There is also value in the fact that McLaren is not brand new to making road cars. It did make the epic McLaren F1 and, in cooperation with Daimler Benz, the Mercedes SLR. According to the numbers boys in the suits at Woking, they were both successful in terms of the financial contribution they made to the racing programme. The F1 has been astounding. It sold new for GBP600k and sold at auction for GBP4.5m.

Dennis will not say what two cars will complete the McLaren Automotive three-car range, but an F1 replacement and a Porsche 911-beater would be two good guesses.

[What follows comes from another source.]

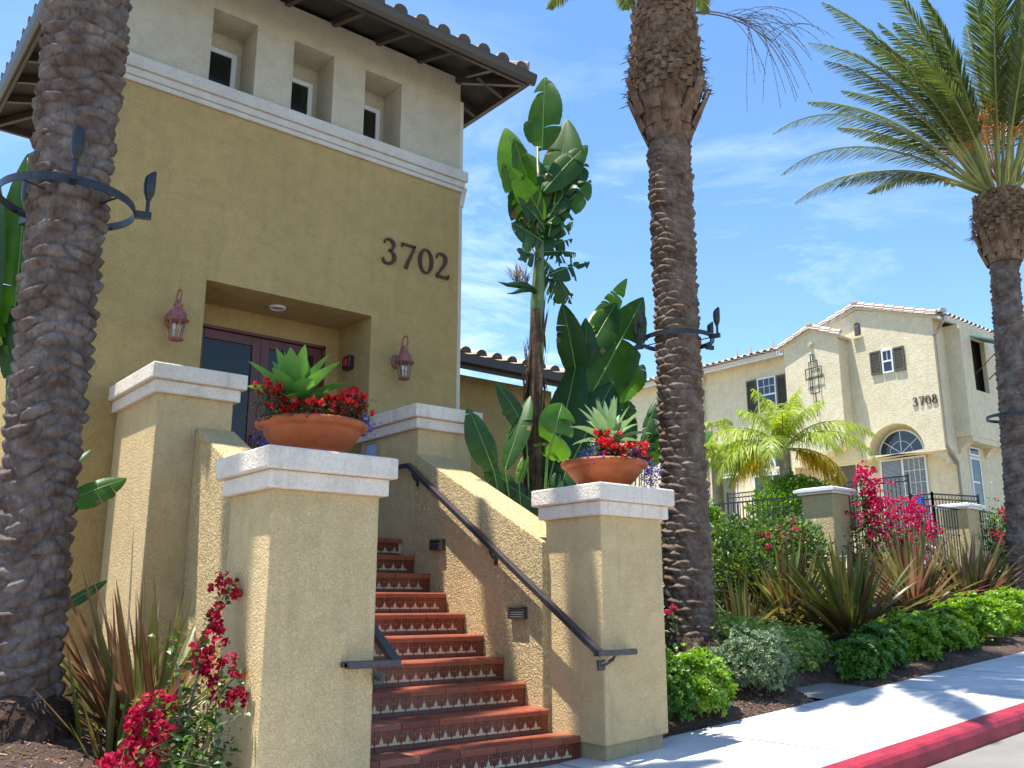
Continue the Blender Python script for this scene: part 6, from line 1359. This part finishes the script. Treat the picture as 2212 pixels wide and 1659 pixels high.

The managing director of the company is Antony Sheriff who has been Fiat director of product and spent many years consulting at McKinsey. He is just dropping his final dealer choices into place and will finish up with a global network of 35. Three of those will be in the UK.

The tricky bit of his job is avoiding the penal tax for high corporate average CO2 emissions – the problem that drove Aston Martin to trim little Toyotas with leather and apply their famous badge. The McLaren problem is not so great because the 12C is “only” 300g/km but the so-called 911-buster will have to be mighty light and mighty mean when the time comes to get the fleet average down.

Evaluation of the prototypes has been pretty simple. Sheriff just had to shoot round next door to prise Lewis and Jenson out of the FI cars, and then set them loose at Goodwood. There is a neat little film of them dicing at full chat and seemingly indicating that this thing is a bit more than just a sovereign wealth fund investment.

The lads want a car each as payment for services rendered but Dennis reckons the cars will come free only if there is some winning of races and world championships going on. Then they get a car each – replaced each year.

Wonder how much you’d pay for a car pre-owned by the 2008 or 2009 World Champion? I’d be up for one.